The president is visiting the 49th state to address global warming.

— -- President Obama had an adventurous day in Alaska.

Heading out into the bay, past Godwin Glacier, the president saw Dall’s porpoises, Steller Sea lions and black-legged kittiwakes, a type of gull.

Obama, riding in Coast Guard Cutter “Viewfinder,” yelled to the nearby press, explaining an option for his post-White House plans: "After the presidency you might see me in one of those little cabins over there," he said.

Throughout Resurrection Bay, he saw Bear Glacier—the longest glacier in Kenai Fjords, despite retreating 2.2 miles in the last 15 years. He also saw three cirque glaciers, which are no longer connected to an ice field.

On the bow of the boat, the president said the view was “spectacular.” He highlighted the melting of the glaciers along the way.

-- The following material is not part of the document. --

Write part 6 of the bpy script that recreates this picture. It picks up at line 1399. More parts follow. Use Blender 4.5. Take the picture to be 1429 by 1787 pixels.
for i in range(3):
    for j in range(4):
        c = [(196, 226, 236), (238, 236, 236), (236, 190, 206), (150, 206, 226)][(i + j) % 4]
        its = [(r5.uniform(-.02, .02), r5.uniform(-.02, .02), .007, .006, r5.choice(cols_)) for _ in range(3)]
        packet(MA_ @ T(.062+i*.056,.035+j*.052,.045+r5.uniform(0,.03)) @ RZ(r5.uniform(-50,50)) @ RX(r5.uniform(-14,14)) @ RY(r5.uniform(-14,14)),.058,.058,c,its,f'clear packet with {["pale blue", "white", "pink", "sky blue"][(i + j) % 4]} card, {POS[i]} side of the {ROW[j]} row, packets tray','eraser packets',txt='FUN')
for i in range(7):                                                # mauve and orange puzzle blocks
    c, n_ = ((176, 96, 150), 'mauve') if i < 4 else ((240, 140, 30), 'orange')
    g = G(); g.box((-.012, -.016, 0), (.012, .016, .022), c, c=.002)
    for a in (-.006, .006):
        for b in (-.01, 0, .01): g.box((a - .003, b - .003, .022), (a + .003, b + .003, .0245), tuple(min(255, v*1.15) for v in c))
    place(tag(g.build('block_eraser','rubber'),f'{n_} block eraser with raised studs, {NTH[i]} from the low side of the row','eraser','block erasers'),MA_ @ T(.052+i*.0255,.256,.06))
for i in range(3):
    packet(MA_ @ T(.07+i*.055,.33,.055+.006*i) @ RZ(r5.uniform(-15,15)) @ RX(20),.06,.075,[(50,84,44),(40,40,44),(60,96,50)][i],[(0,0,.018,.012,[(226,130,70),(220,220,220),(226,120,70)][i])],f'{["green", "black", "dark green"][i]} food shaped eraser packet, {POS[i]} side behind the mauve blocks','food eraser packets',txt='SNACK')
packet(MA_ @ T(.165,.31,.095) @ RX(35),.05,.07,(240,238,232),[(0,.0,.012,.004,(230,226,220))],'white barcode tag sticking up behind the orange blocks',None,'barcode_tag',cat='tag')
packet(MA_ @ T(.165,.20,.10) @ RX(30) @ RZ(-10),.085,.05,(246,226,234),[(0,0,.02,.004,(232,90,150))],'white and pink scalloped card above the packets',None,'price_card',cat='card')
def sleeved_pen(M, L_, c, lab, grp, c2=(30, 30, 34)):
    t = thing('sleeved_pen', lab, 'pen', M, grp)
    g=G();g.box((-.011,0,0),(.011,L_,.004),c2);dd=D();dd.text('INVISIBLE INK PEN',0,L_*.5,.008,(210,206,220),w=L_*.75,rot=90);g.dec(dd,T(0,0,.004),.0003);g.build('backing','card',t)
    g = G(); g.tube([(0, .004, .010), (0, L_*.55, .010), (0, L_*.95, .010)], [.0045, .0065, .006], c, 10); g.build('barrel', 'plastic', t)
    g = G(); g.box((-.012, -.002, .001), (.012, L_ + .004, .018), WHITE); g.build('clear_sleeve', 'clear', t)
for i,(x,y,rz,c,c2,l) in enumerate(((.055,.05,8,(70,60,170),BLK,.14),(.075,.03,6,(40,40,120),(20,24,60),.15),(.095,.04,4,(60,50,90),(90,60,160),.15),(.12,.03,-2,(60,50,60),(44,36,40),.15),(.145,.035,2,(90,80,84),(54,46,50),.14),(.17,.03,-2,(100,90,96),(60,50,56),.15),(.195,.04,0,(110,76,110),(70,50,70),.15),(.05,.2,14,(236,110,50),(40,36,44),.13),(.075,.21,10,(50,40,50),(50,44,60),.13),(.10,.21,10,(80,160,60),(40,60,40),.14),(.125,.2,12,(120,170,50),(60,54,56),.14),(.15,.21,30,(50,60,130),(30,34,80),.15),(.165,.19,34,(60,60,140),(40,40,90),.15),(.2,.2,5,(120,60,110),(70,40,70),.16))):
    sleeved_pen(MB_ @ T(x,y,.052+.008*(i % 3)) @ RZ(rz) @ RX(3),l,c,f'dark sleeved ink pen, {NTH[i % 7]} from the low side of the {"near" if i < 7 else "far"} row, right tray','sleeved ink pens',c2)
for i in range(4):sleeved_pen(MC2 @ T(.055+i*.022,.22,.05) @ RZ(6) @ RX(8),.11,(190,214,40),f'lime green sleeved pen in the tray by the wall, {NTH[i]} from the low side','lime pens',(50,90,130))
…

Earlier, at Exit glacier, the president walked past brown and white signs that notate the year the glacier reached that point. The glacier has receded 1.25 miles in the past 200 years, and is the only glacier accessible by car and foot in Kanai National Park.

Pointing to the signs, the president addressed the speed at which glacier retreats is accelerating.

“It is spectacular, though,” he said pausing to glance back at the view. “We want to make sure our grandkids can see it.”